NASA Is Working On 3D Printing Satellites & Other Items In Space

If Made In Space and NASA are able to do things their way, the future satellites, solar arrays, and antennas that are created on Earth and sent to space will be replaced with creating them in orbit thanks to 3D printers.

This is the vision of the Mountain View – a startup that is based in California and has been working in collaboration with NASA for the last nine years. Its goal is to come up with the capability of printing 3D objects in space and then making use of robots for assembling the parts. The company has already managed to get a few milestones ever since its inception in 2010. It sent a 3D printer to the International Space Station back in 2015 and has been working on enhancing these microgravity 3D printers.

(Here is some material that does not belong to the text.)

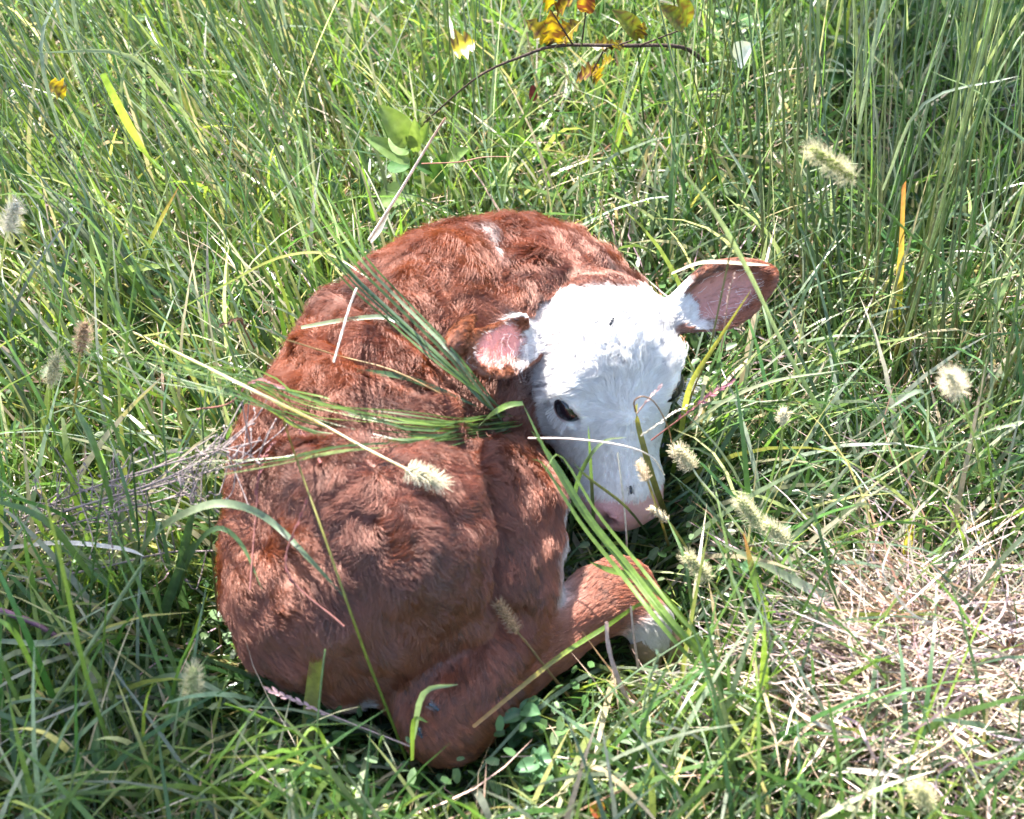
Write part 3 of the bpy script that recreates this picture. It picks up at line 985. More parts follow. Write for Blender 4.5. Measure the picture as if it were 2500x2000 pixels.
def spline(ctrl, n=14):
    c = np.asarray(ctrl, float)
    if len(c) == 2:
        return c[0] + (c[1] - c[0]) * np.linspace(0, 1, n + 1)[:, None]
    e = np.vstack([2 * c[0] - c[1], c, 2 * c[-1] - c[-2]])
    m = len(c) - 1
    out = []
    for u in np.linspace(0, m, n + 1):
        i = min(int(u), m - 1); t = u - i
        a, b, cc, d = e[i], e[i + 1], e[i + 2], e[i + 3]
        out.append(0.5 * ((2 * b) + (-a + cc) * t + (2 * a - 5 * b + 4 * cc - d) * t ** 2 + (-a + 3 * b - 3 * cc + d) * t ** 3))
    return np.array(out)


def tangents(p):
    t = np.gradient(p, axis=0)
    return norm(t)


def ribbon_data(ctrl, width, cols, n=14, prof=None, face=(0, -.45, .9), roll=0.0, fold=0.25, twist=0.0):
    p = spline(ctrl, n); t = tangents(p)
    f = np.asarray(face, float)
    side = norm(np.cross(t, f)); up = np.cross(side, t)
    ang = roll + twist * np.linspace(0, 1, n + 1)
    w = side * np.cos(ang)[:, None] + up * np.sin(ang)[:, None]
    nn = -side * np.sin(ang)[:, None] + up * np.cos(ang)[:, None]
    pr = (np.clip(np.sin(np.pi * (0.2 + 0.8 * np.linspace(0, 1, n + 1))) ** .7, .05, 1) if prof is None else np.interp(np.linspace(0, 1, n + 1), np.linspace(0, 1, len(prof)), prof))
    hw = (width * .5 * pr)[:, None]
    V = np.stack([p - w * hw + nn * hw * fold, p, p + w * hw + nn * hw * fold], 1).reshape(-1, 3)
    i = np.arange(n) * 3
    F = np.concatenate([np.stack([i, i + 1, i + 4, i + 3], 1), np.stack([i + 1, i + 2, i + 5, i + 4], 1)])
    cs = np.asarray(cols, float)
    if cs.ndim == 1: cs = cs[None]
    tt = np.linspace(0, len(cs) - 1, n + 1)
    C = np.stack([np.interp(tt, np.arange(len(cs)), cs[:, k]) for k in range(3)], 1)
    C = np.stack([C, C * .8 + .02, C], 1).reshape(-1, 3)
    return V, F, C


def tube_data(ctrl, r0, r1, cols, n=14, sides=6, bumps=None):
    p = spline(ctrl, n); t = tangents(p)
    s = norm(np.cross(t, np.array([.3, -.5, .8]))); b = np.cross(t, s)
    r = np.linspace(r0, r1, n + 1)
    if bumps is not None: r = r * (1 + bumps * rng.normal(0, 1, n + 1))
    a = np.arange(sides) / sides * TAU
    V = (p[:, None] + (s[:, None] * np.cos(a)[None, :, None] + b[:, None] * np.sin(a)[None, :, None]) * r[:, None, None]).reshape(-1, 3)
    F = []
    for i in range(n):
        for j in range(sides):
            F.append((i * sides + j, i * sides + (j + 1) % sides, (i + 1) * sides + (j + 1) % sides, (i + 1) * sides + j))
    cs = np.asarray(cols, float)
    if cs.ndim == 1: cs = cs[None]
    tt = np.linspace(0, len(cs) - 1, n + 1)
    C = np.stack([np.interp(tt, np.arange(len(cs)), cs[:, k]) for k in range(3)], 1)
    return V, np.array(F), np.repeat(C, sides, 0)


def thing(name, label, cat, base, group=None):
    o = bpy.data.objects.new(name, None); COL.objects.link(o)
    o.location = base; o.empty_display_size = .02
    return tag(o, label, cat, group, 'thing')


def piece(name, data, mat, base, parent=None):
    V, F, C = data
    o = link(name, mesh_np(name, np.asarray(V) - base, F, mat, C), parent)
    if parent is None: o.location = base
    return o


def blade(ctrl, width, cols, label, name='long_grass', cat='grass', group=None, mat=None, **kw):
    base = np.asarray(ctrl[0], float)
    return tag(piece(name, ribbon_data(ctrl, width, cols, **kw), mat or M_GRASS, base), label, cat, group, 'thing')


def stem(ctrl, r0, r1, cols, label, name='grass_stalk', cat='grass stalk', group=None, mat=None, **kw):
    base = np.asarray(ctrl[0], float)
    return tag(piece(name, tube_data(ctrl, r0, r1, cols, **kw), mat or M_GRASS, base), label, cat, group, 'thing')


G_DEEP = (.055, .120, .050); G_MID = (.085, .160, .045); G_LIME = (.16, .26, .04); G_BLUE = (.16, .23, .14); G_PALE = (.30, .36, .20)
YEL = (.50, .42, .07); ORG = (.50, .26, .06); STRAW = (.55, .47, .36); WHITE_ST = (.72, .68, .62); PINKDRY = (.50, .36, .40); BRN = (.20, .11, .06)


def jit(pt, s):
    return np.asarray(pt) + rng.normal(0, s, 3)


# ---- two tufts that lie across the calf
def tuft(label, base, lines, widths, colsets, name='grass_tuft'):
    t = thing(name, label, 'grass tuft', base)
    for ctrl, w, c in zip(lines, widths, colsets):
        piece('blade', ribbon_data(ctrl, w, c, n=18, roll=rng.normal(0, .5), fold=.2), M_GRASS, base, t)
    return t


tb = Q(1300, 1030, .03)
lines, ws, cs = [], [], []
for k in range(19):
    a = rng.uniform(-1, 1); e = rng.normal(0, 12, 8); g = rng.normal(0, 15, 8)
    o1 = rng.uniform(.006, .030)
    end = (rng.uniform(-60, 420), 862 + 60 * a + rng.normal(0, 25))
    lines.append([tb + rng.normal(0, .022, 3) * np.array([1, 1, .3]), Q(1255 + e[0], 1032 + 22 * a, .12, .008), Q(1140 + e[4], 1048 + 28 * a, .2, .010 + o1 * .5), Q(1010 + e[1], 1058 + 26 * a + g[0], .25, .012 + o1), Q(760 + e[2], 1012 + 36 * a + g[1], .28, .014 + o1),
                  Q(610 + e[3], 952 + 36 * a + g[2], .28 + .02 * a), Q(430 + e[5], 906 + 34 * a + g[3] * 1.6, .29 + .02 * a), Q(end[0], end[1], .29 + rng.normal(0, .02))])
    ws.append(rng.uniform(.0009, .0020)); c = np.array([G_MID, G_LIME, G_MID, (.20, .30, .07)][k % 4]); cs.append([c * .8, c, c * 1.15])
for k in range(8):
    a = rng.uniform(-1, 1); e = rng.normal(0, 12, 8); o1 = rng.uniform(.006, .02)
    lines.append([tb + rng.normal(0, .014, 3), Q(1250 + e[0], 1038 + 8 * a, .12, .008), Q(1150 + e[4], 1058 + 12 * a, .2, .010), Q(1040 + e[1], 1082 + 14 * a, .25, .010 + o1), Q(850 + e[2], 1095 + 18 * a, .28, .010 + o1), Q(690 + e[3], 1128 + 14 * a, .26, .012 + o1), Q(560 + rng.uniform(-160, 60), 1160 + 30 * a, .24, .02)])
    ws.append(rng.uniform(.0010, .0022)); c = np.array([G_MID, G_LIME, G_PALE][k % 3]); cs.append([c * .8, c, c * 1.1])
tuft('long green grass blades sweeping left across the middle of the calf', tb, lines, ws, cs)

lines, ws, cs = [], [], []
tb2 = Q(1310, 1050, .03)
for k in range(9):
    a = rng.uniform(-1, 1); e = rng.normal(0, 9, 8)
    lines.append([tb2 + rng.normal(0, .006, 3), Q(1225 + e[0], 1010 + e[1], .2, .02), Q(1100 + 22 * a, 885 - 14 * a, .25, .022), Q(975 + 28 * a, 765 - 22 * a, .27, .024), Q(850 + 34 * a, 640 - 26 * a, .31, .035),
                  P(750 + 40 * a, 480 - 20 * a, .40), P(rng.uniform(420, 760), rng.uniform(60, 330), .52)])
    ws.append(rng.uniform(.0015, .0032)); c = np.array([G_DEEP, G_BLUE, G_MID][k % 3]); cs.append([c * .9, c, c * 1.3])
tuft('dark green grass blades leaning up left over the calf\'s shoulder', tb2, lines, ws, cs)

# ---- single blades and stems near the calf
blade([P(300, 1440, .05), P(370, 1310, .17), P(480, 1242, .23), Q(570, 1232, .24, .03), Q(660, 1272, .24, .03), Q(760, 1370, .24, .02), Q(845, 1462, .2, .012)], .0065, [G_MID, G_PALE, G_BLUE, G_MID], 'pale arching grass blade bent over the calf\'s rump', n=22)
blade([P(420, 1500, .03), P(470, 1350, .16), P(530, 1290, .2), Q(590, 1330, .2, .02), Q(640, 1440, .2, .015)], .0045, [G_DEEP, G_MID], 'dark arching grass blade at the rump below the pale arch', n=18)
blade([P(745, 1880, .0), P(752, 1780, .05), P(766, 1660, .10), P(780, 1548, .145)], .0115, [G_MID, (.34, .36, .16), (.42, .42, .08), YEL], 'wide yellow-tipped cut grass blade standing below the rump', prof=[.8, .95, 1, .95, .85], fold=.15)
stem([P(1010, 1900, .0), P(940, 1720, .09), Q(897, 1610, .16, .03), Q(842, 1456, .2, .03), Q(788, 1299, .2, .035), Q(727, 1130, .2, .04), P(690, 1020, .33)], .0014, .0007, [G_LIME, (.28, .28, .06), (.24, .2, .08)], 'thin yellow-green grass stem crossing the haunch from bottom to top', n=24)
blade([Q(1155, 1775, .07, .015), Q(1354, 1612, .11, .018), Q(1480, 1530, .11, .015), P(1568, 1474, .13), P(1600, 1500, .11)], .0042, [ORG, G_LIME, G_LIME, G_PALE], 'slim lime blade laid along the calf\'s hind leg', n=18)
fold_base = P(1905, 1855, .0)
tf = thing('bent_grass', 'bright lime folded grass blades between the muzzle and the hind hoof', 'grass tuft', fold_base)
for k, (dx, dy, w) in enumerate([(0, 0, .0058), (12, 6, .0046), (-14, 16, .0038), (24, -12, .0034)]):
    piece('blade', ribbon_data([fold_base + rng.normal(0, .004, 3), P(1720 + dx, 1612 + dy, .10), P(1626 + dx, 1508 + dy, .14), P(1530 + dx, 1385 + dy, .15), P(1432 + dx, 1262 + dy, .18), P(1345 + dx, 1125 + dy, .22), P(1276 + dx * .5 + 14 * k, 985 + dy + 60 * k, .25)],
          w, [np.array(G_MID), np.array(G_LIME), np.array(G_LIME) * 1.1, np.array(G_MID)], n=22, roll=.3 - .2 * k), M_GRASS, fold_base, tf)
piece('blade', ribbon_data([P(1276, 985, .25), P(1240, 990, .25), P(1200, 1012, .24), Q(1165, 1045, .22, .015)], .0050, [G_MID, G_LIME, G_PALE], n=10), M_GRASS, fold_base, tf)
blade([P(1790, 1690, .0), P(1640, 1480, .10), P(1560, 1415, .13), P(1480, 1390, .14), P(1440, 1372, .15)], .0065, [G_MID, G_LIME, G_LIME], 'short lime blade with its tip beside the fetlock', n=14)
blade([P(1640, 1330, .0), P(1625, 1260, .045), Q(1600, 1190, .10, .012), Q(1568, 1080, .17, .014), Q(1552, 1010, .2, .02), P(1556, 985, .235)], .0060, [(.12, .13, .03), (.14, .13, .03), (.26, .24, .06), (.14, .14, .03)], 'brownish olive blade upright in front of the nose', n=16)
stem([P(1552, 1005, .225), P(1548, 980, .24), P(1570, 968, .245), P(1600, 985, .235), P(1630, 1040, .2), P(1640, 1080, .17)], .0008, .0005, [BRN, (.3, .2, .12)], 'thin curled brown tendril looping over the face', cat='tendril', name='tendril')
stem([P(1290, 1070, .2), P(1400, 1072, .215), P(1520, 1088, .21), P(1590, 1115, .185), P(1622, 1160, .14)], .0009, .0006, [(.62, .5, .45), WHITE_ST], 'fine pale dry stem lying across the bridge of the nose', name='straw', cat='dry stem', mat=M_DRY)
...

Mountain View also has a contract worth more than $70 million with NASA aimed at creating ten-meter solar arrays, on-orbit. Once on orbit, Archinaut One – a small satellite featuring a 3D printer and robotic arm – manufactures and assembles the power system. Archinaut One satellite is scheduled to reach orbit in 2022. Jim Bridenstine, a NASA administrator, said, ‘As an agency, we have always had constraints when it comes to accessing space. One of the major constraints is the size of a fairing of a rocket and the weight of the things that we launch into space and the number of materials. All of these constraints drive solutions that are not optimum and cost more.’

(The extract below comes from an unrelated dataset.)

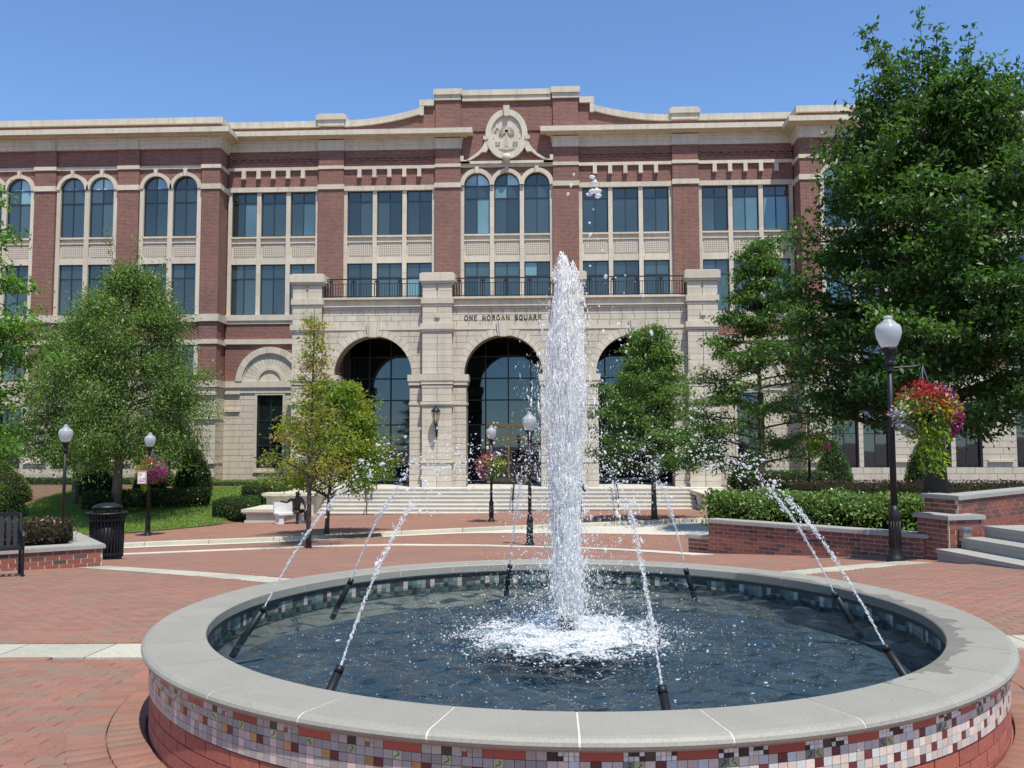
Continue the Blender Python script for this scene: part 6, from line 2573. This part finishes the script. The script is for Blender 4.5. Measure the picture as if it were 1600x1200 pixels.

It has been further said by Bridenstine of NASA that the capability of being able to print in space will assist with the future missions including lunar Gateway. Andrew Rush, Made In Space President and CEO, said, ‘Autonomous, robotic manufacturing, and assembly will reshape the landscape of space exploration and space infrastructure, and we are taking a monumental step towards that future. Through our partnership with NASA, we will build a space-optimized asset on-orbit, for the first time, that will prove the efficacy of this technology, reduce the risk posture, and manifest new opportunities for in-space manufacturing.’